◆ DIRECTION: Each line that follows should be printed again exactly as it stands.

◆ GIVEN INFORMATION:
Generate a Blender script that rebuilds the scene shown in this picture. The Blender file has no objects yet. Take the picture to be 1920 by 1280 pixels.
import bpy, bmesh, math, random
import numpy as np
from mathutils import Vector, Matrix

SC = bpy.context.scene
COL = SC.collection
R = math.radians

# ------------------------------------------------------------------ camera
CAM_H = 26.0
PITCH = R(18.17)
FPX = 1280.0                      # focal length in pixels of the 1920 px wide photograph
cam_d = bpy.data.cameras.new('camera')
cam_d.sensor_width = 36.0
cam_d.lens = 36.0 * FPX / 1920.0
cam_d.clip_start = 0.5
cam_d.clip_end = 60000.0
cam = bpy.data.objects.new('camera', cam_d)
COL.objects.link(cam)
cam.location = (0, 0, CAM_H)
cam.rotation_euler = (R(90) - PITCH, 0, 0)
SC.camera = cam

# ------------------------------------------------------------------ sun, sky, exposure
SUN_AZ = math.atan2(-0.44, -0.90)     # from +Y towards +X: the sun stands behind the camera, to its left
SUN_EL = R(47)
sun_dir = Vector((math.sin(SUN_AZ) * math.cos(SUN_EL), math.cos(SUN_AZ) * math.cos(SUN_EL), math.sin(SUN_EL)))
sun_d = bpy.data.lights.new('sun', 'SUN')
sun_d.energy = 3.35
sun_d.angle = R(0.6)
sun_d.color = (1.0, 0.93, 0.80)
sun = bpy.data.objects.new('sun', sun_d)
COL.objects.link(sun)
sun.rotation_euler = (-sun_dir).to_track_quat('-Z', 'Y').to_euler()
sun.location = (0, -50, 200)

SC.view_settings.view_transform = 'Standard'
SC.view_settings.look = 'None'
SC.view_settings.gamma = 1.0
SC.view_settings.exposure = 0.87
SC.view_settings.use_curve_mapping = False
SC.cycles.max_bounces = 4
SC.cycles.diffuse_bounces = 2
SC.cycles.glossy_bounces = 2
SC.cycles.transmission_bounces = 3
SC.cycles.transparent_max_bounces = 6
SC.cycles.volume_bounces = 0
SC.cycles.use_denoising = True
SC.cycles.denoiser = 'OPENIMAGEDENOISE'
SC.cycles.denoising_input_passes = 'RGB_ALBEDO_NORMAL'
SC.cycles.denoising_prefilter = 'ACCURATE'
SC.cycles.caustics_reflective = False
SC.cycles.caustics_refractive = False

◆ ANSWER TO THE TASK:
Generate a Blender script that rebuilds the scene shown in this picture. The Blender file has no objects yet. Take the picture to be 1920 by 1280 pixels.
import bpy, bmesh, math, random
import numpy as np
from mathutils import Vector, Matrix

SC = bpy.context.scene
COL = SC.collection
R = math.radians

# ------------------------------------------------------------------ camera
CAM_H = 26.0
PITCH = R(18.17)
FPX = 1280.0                      # focal length in pixels of the 1920 px wide photograph
cam_d = bpy.data.cameras.new('camera')
cam_d.sensor_width = 36.0
cam_d.lens = 36.0 * FPX / 1920.0
cam_d.clip_start = 0.5
cam_d.clip_end = 60000.0
cam = bpy.data.objects.new('camera', cam_d)
COL.objects.link(cam)
cam.location = (0, 0, CAM_H)
cam.rotation_euler = (R(90) - PITCH, 0, 0)
SC.camera = cam

# ------------------------------------------------------------------ sun, sky, exposure
SUN_AZ = math.atan2(-0.44, -0.90)     # from +Y towards +X: the sun stands behind the camera, to its left
SUN_EL = R(47)
sun_dir = Vector((math.sin(SUN_AZ) * math.cos(SUN_EL), math.cos(SUN_AZ) * math.cos(SUN_EL), math.sin(SUN_EL)))
sun_d = bpy.data.lights.new('sun', 'SUN')
sun_d.energy = 3.35
sun_d.angle = R(0.6)
sun_d.color = (1.0, 0.93, 0.80)
sun = bpy.data.objects.new('sun', sun_d)
COL.objects.link(sun)
sun.rotation_euler = (-sun_dir).to_track_quat('-Z', 'Y').to_euler()
sun.location = (0, -50, 200)

SC.view_settings.view_transform = 'Standard'
SC.view_settings.look = 'None'
SC.view_settings.gamma = 1.0
SC.view_settings.exposure = 0.87
SC.view_settings.use_curve_mapping = False
SC.cycles.max_bounces = 4
SC.cycles.diffuse_bounces = 2
SC.cycles.glossy_bounces = 2
SC.cycles.transmission_bounces = 3
SC.cycles.transparent_max_bounces = 6
SC.cycles.volume_bounces = 0
SC.cycles.use_denoising = True
SC.cycles.denoiser = 'OPENIMAGEDENOISE'
SC.cycles.denoising_input_passes = 'RGB_ALBEDO_NORMAL'
SC.cycles.denoising_prefilter = 'ACCURATE'
SC.cycles.caustics_reflective = False
SC.cycles.caustics_refractive = False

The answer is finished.